◆ Dataset excerpt
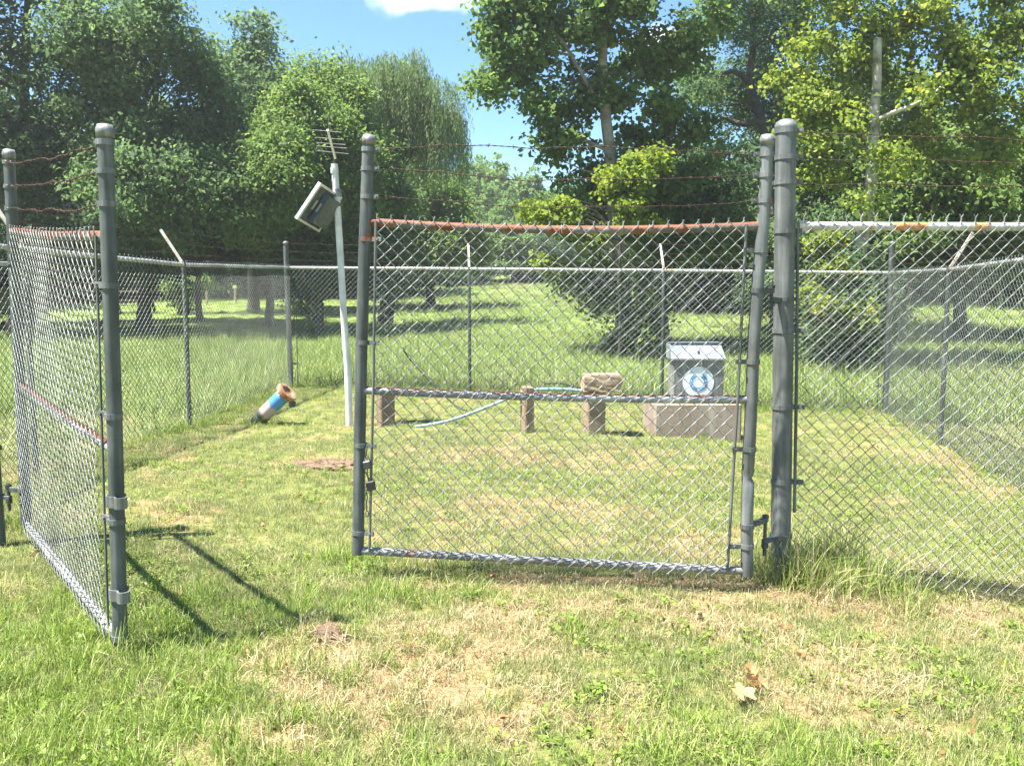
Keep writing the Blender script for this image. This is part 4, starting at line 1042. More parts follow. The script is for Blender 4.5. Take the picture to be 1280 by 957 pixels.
def tree(name, base, trunk, lobes, n, leaf, mat_, bark, label, seed, cat='tree', group=None, limbs=(), twigs=True, trunk_r=(.16, .05), **kw):
    """trunk: list of world points; lobes in world coordinates; limbs: list of (points, r0, r1)"""
    base = Vector(base); r_ = empty(name, base, label, cat, group)
    L_ = [(x - base.x, y - base.y, z - base.z, a, b_, c_, w) for (x, y, z, a, b_, c_, w) in lobes]
    me, subs = foliage('crown', L_, n, leaf, seed, mat_, **kw); put('crown', me, r_)
    rg = random.Random(seed); mb = MB(); tp = smooth_path(trunk, 4); m = len(tp)
    rad = [trunk_r[0] * (1 + .5 * math.exp(-i / m * 18)) * (1 - i / (m - 1)) + trunk_r[1] * i / (m - 1) for i in range(m)]
    tp = [p + Vector((rg.uniform(-1, 1), rg.uniform(-1, 1), 0)) * .02 for p in tp]
    mb.tube(tp, rad, 10)
    for (pts, a, b_) in limbs:
        q = smooth_path(pts, 4); mb.tube([p + Vector((rg.uniform(-1, 1), rg.uniform(-1, 1), rg.uniform(-1, 1))) * .02 for p in q], [a + (b_ - a) * i / (len(q) - 1) for i in range(len(q))], 7)
    if twigs:
        for s in subs:
            s = Vector(s) + base
            best = min(range(2, m), key=lambda i: (tp[i] - s).length + max(0, tp[i].z - s.z + .3) * 2.5)
            p = tp[best]; mid = lerp(p, s, .5) + Vector((rg.uniform(-.2, .2), rg.uniform(-.2, .2), rg.uniform(0, .3))); rr_ = min(rad[best] * .35, .032)
            mb.tube(smooth_path([p, mid, s], 3), [rr_ * (1 - .8 * i / 6) for i in range(7)], 5, caps=False)
    mb.build('trunk', M[bark], r_); return r_
def lobe(px, py, Y, rpx, rpy, w=1.0, dep=None):
    c = at(px, py, Y); k = Y / F_PX
    rx, rz = rpx * k, rpy * k; return (c.x, c.y, c.z, rx, dep if dep else (rx + rz) / 2, rz, w)
def gp(px, Y):
    x = (px - CX) / F_PX * Y; return Vector((x, Y, float(gz(x, Y))))
def straight(b, top, n=4, wig=.15, seed=0):
    rg = random.Random(seed); return [lerp(b, top, i / n) + Vector((rg.uniform(-wig, wig), rg.uniform(-wig, wig), 0)) * (0 if i == 0 else 1) for i in range(n + 1)]

# A: darkest tree at the far left
b = gp(20, 23.5)
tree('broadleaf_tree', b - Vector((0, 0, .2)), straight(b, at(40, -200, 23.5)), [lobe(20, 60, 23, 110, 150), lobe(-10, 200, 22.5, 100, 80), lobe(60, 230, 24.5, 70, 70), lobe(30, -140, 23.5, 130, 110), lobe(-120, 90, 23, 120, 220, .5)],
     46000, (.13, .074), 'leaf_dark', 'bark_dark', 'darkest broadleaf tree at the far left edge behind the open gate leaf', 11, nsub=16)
# B: big dense tree
b = gp(337, 24.5)
b2 = gp(180, 25)
tree('broadleaf_tree', b2 - Vector((0, 0, .2)), straight(b2, at(210, -200, 25)), [lobe(180, 75, 22.4, 85, 105, 1.2), lobe(215, 235, 21.8, 105, 75, 1.1), lobe(130, 130, 22.8, 60, 100), lobe(258, 160, 23.5, 50, 85, 1), lobe(160, -110, 24.5, 95, 100, .7), lobe(170, 285, 24.4, 60, 40, .6)],
     84000, (.108, .060), 'leaf_oak', 'bark_dark', 'tall dense dark green broadleaf tree rising left of the antenna pole', 12, nsub=20)
b = gp(250, 27)
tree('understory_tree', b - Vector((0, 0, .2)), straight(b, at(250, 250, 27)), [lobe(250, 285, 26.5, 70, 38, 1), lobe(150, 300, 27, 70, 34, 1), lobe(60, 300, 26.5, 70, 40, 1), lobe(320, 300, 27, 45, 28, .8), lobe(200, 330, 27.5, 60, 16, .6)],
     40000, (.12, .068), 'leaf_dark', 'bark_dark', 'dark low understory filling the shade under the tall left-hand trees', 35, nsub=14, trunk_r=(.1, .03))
# C rounded top behind
b = gp(318, 31)
tree('broadleaf_tree', b - Vector((0, 0, .2)), straight(b, at(318, 60, 31)), [lobe(316, 56, 31, 36, 34), lobe(270, 85, 31, 30, 34, .7), lobe(300, 100, 30.5, 44, 40), lobe(330, 105, 30.8, 40, 36), lobe(285, 140, 30.5, 40, 55), lobe(350, 140, 31, 40, 55), lobe(320, 240, 30, 80, 80)],
     30000, (.14, .08), 'leaf_oak', 'bark_dark', 'rounded tree crown peeping over between the dense tree and the willow', 13, nsub=12)
# D lighter tree with the trunk at the corner post
b = gp(337, 25.5)
tree('broadleaf_tree', b - Vector((0, 0, .2)), [b, at(338, 370, 25.5), at(345, 300, 25.6), at(370, 200, 25.6), at(390, 90, 25.6)],
     [lobe(380, 165, 22.8, 55, 68, 1.1), lobe(345, 215, 22.3, 55, 65), lobe(425, 160, 24, 45, 65), lobe(400, 105, 24, 34, 34, .7), lobe(430, 235, 23.5, 60, 50), lobe(320, 265, 22.3, 50, 40, .8)],
     70000, (.10, .054), 'leaf_light', 'bark_dark', 'lighter green spreading tree behind the antenna and solar panel', 14, nsub=18, limbs=[([at(345, 300, 25.6), at(380, 260, 25.4), at(420, 230, 25.2)], .09, .03)], trunk_r=(.13, .05))
# small tree with short dark trunk
b = gp(399, 23.8)
tree('broadleaf_tree', b - Vector((0, 0, .2)), [b, at(399, 385, 23.8), at(402, 350, 23.8), at(405, 300, 23.8)],
     [lobe(400, 335, 23.6, 45, 32, 1), lobe(440, 300, 23.8, 50, 42), lobe(375, 305, 24, 40, 35), lobe(475, 330, 24.2, 45, 42, .8), lobe(485, 265, 25, 45, 50, 1), lobe(370, 375, 23.5, 14, 16, .5)],
     50000, (.10, .052), 'leaf_oak', 'bark_dark', 'low bushy tree with short dark trunk right of the corner post', 15, nsub=14, trunk_r=(.12, .05))
# E willow
def willow(b, lobes, nstr, label, seed):
    rng = np.random.RandomState(seed); r_ = empty('willow_tree', b, label, 'tree')
    C = []; Ax = []
    wts = np.array([l[3] * l[5] for l in lobes]); wts = wts / wts.sum()
    starts = []
    for i in range(nstr):
        l = lobes[rng.choice(len(lobes), p=wts)]; d = rng.normal(size=3); d /= np.linalg.norm(d); d[2] = abs(d[2]) * .9 if rng.rand() < .75 else d[2]
        p = np.array(l[:3]) + d * np.array(l[3:6]) * rng.uniform(.65, 1.12); starts.append(p)
        ln = rng.uniform(.8, 2.3); k = int(ln / .055); sw = np.array([rng.normal() * .12 + d[0] * .45, rng.normal() * .1 + d[1] * .2, 0])
        t = np.linspace(0, 1, k)[:, None]; pts = p + sw * np.sqrt(t) * .8 + np.array([0, 0, -1.]) * t * ln + rng.normal(size=(k, 3)) * .025
        C.append(pts); a = rng.normal(size=(k, 3)) * .35 + np.array([0, 0, -1.]); Ax.append(a)
    C = np.concatenate(C) - np.array(tuple(b)); Ax = unit(np.concatenate(Ax)); Nr = rng.normal(size=C.shape); Nr = unit(Nr - Ax * (Ax * Nr).sum(1)[:, None])
    m = len(C); me = leaf_mesh('crown', C, Nr, Ax, rng.uniform(.10, .17, m), rng.uniform(.018, .028, m), rng.uniform(0, 1, m), 'leaf_willow'); put('crown', me, r_)
    mb = MB(); top = Vector(lobes[0][:3]); mb.tube(smooth_path(straight(Vector(b), top, 4, .2, seed), 4), [.25 - .2 * i / 16 for i in range(17)], 8)
    for l in lobes[1:]: mb.tube(smooth_path([lerp(b, top, .6), lerp(lerp(b, top, .8), Vector(l[:3]), .6), Vector(l[:3])], 4), [.1 - .08 * i / 8 for i in range(9)], 6)
    mb.build('trunk', M['bark_dark'], r_)
wb = gp(480, 27) - Vector((0, 0, .2))
willow(wb, [lobe(505, 100, 27, 26, 30), lobe(468, 105, 27, 32, 34), lobe(548, 115, 27, 24, 20), lobe(435, 105, 26, 34, 38), lobe(410, 120, 26, 26, 30), lobe(505, 150, 27.3, 60, 24), lobe(520, 75, 27.2, 12, 14), lobe(488, 78, 27, 14, 14), lobe(552, 150, 27, 22, 20)], 2700, 'willow with drooping strands against the open sky left of centre', 21)
# F mid bushes under the willow
b = gp(540, 33)
tree('broadleaf_tree', b - Vector((0, 0, .2)), straight(b, at(530, 250, 33)), [lobe(500, 260, 33, 50, 60), lobe(550, 265, 34, 45, 48), lobe(470, 300, 32, 45, 45), lobe(590, 310, 35, 40, 32), lobe(530, 320, 33, 60, 30)],
     36000, (.15, .08), 'leaf_light', 'bark_dark', 'bushy green tree below the willow left of centre', 16, nsub=14)
# G distant hillside trees
far_specs = [(540, 262, 66, 42, 46), (585, 250, 70, 44, 52), (628, 252, 76, 46, 52), (662, 264, 64, 34, 48), (600, 295, 60, 36, 34), (520, 300, 58, 38, 36), (640, 310, 56, 40, 28), (560, 310, 55, 38, 30), (690, 290, 62, 40, 46)]
far_names = ['far hillside tree at the left foot of the sky gap', 'tallest rounded tree in the far hillside mass', 'far hillside tree just left of the sycamore in the sky gap', 'small far tree touching the sycamore crown', 'low far tree in the middle of the gap',
             'far tree beside the bushy tree under the willow', 'pale far bush above the gate rail', 'low far bush left of the middle of the gap', 'far tree half hidden by the sycamore']
fm = None
for i, (px, py, Y, rx, ry) in enumerate(far_specs):
    c = at(px, py, Y); g = float(gz(c.x, Y)); r_ = empty('far_tree', (c.x, Y, g), far_names[i], 'tree', 'trees on the far hillside')
    if fm is None:
        fm, subs = foliage('crown', [(0, 0, 0, 1, 1, .95, 1), (.5, -.1, -.3, .6, .6, .55, .7), (-.5, 0, -.35, .6, .6, .55, .7), (.1, 0, -.7, .8, .7, .6, .8)], 16000, (.085, .06), 40, 'leaf_far', clump=.06, nsub=16, subr=.3)
        tm = MB(); tm.tube([(0, 0, -2.6), (.03, 0, -1.2), (0, 0, .2)], [.06, .05, .02], 6); tmo = tm.build('tmp', M['bark_dark']); tmesh = tmo.data; bpy.data.objects.remove(tmo)
    k = Y / F_PX; sx, sz = rx * k, ry * k
    o = put('crown', fm, r_, (0, 0, c.z - g)); o.scale = (sx, sx, sz); o.rotation_euler = (0, 0, i * 1.9)
    o = put('trunk', tmesh, r_, (0, 0, c.z - g)); o.scale = (sx, sx, (c.z - g) / 2.5)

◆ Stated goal
Pictures stay out. Print the data exactly, from its first line through the line containing "b = gp(20, 23.5)".

◆ Exercise output
Keep writing the Blender script for this image. This is part 4, starting at line 1042. More parts follow. The script is for Blender 4.5. Take the picture to be 1280 by 957 pixels.
def tree(name, base, trunk, lobes, n, leaf, mat_, bark, label, seed, cat='tree', group=None, limbs=(), twigs=True, trunk_r=(.16, .05), **kw):
    """trunk: list of world points; lobes in world coordinates; limbs: list of (points, r0, r1)"""
    base = Vector(base); r_ = empty(name, base, label, cat, group)
    L_ = [(x - base.x, y - base.y, z - base.z, a, b_, c_, w) for (x, y, z, a, b_, c_, w) in lobes]
    me, subs = foliage('crown', L_, n, leaf, seed, mat_, **kw); put('crown', me, r_)
    rg = random.Random(seed); mb = MB(); tp = smooth_path(trunk, 4); m = len(tp)
    rad = [trunk_r[0] * (1 + .5 * math.exp(-i / m * 18)) * (1 - i / (m - 1)) + trunk_r[1] * i / (m - 1) for i in range(m)]
    tp = [p + Vector((rg.uniform(-1, 1), rg.uniform(-1, 1), 0)) * .02 for p in tp]
    mb.tube(tp, rad, 10)
    for (pts, a, b_) in limbs:
        q = smooth_path(pts, 4); mb.tube([p + Vector((rg.uniform(-1, 1), rg.uniform(-1, 1), rg.uniform(-1, 1))) * .02 for p in q], [a + (b_ - a) * i / (len(q) - 1) for i in range(len(q))], 7)
    if twigs:
        for s in subs:
            s = Vector(s) + base
            best = min(range(2, m), key=lambda i: (tp[i] - s).length + max(0, tp[i].z - s.z + .3) * 2.5)
            p = tp[best]; mid = lerp(p, s, .5) + Vector((rg.uniform(-.2, .2), rg.uniform(-.2, .2), rg.uniform(0, .3))); rr_ = min(rad[best] * .35, .032)
            mb.tube(smooth_path([p, mid, s], 3), [rr_ * (1 - .8 * i / 6) for i in range(7)], 5, caps=False)
    mb.build('trunk', M[bark], r_); return r_
def lobe(px, py, Y, rpx, rpy, w=1.0, dep=None):
    c = at(px, py, Y); k = Y / F_PX
    rx, rz = rpx * k, rpy * k; return (c.x, c.y, c.z, rx, dep if dep else (rx + rz) / 2, rz, w)
def gp(px, Y):
    x = (px - CX) / F_PX * Y; return Vector((x, Y, float(gz(x, Y))))
def straight(b, top, n=4, wig=.15, seed=0):
    rg = random.Random(seed); return [lerp(b, top, i / n) + Vector((rg.uniform(-wig, wig), rg.uniform(-wig, wig), 0)) * (0 if i == 0 else 1) for i in range(n + 1)]

# A: darkest tree at the far left
b = gp(20, 23.5)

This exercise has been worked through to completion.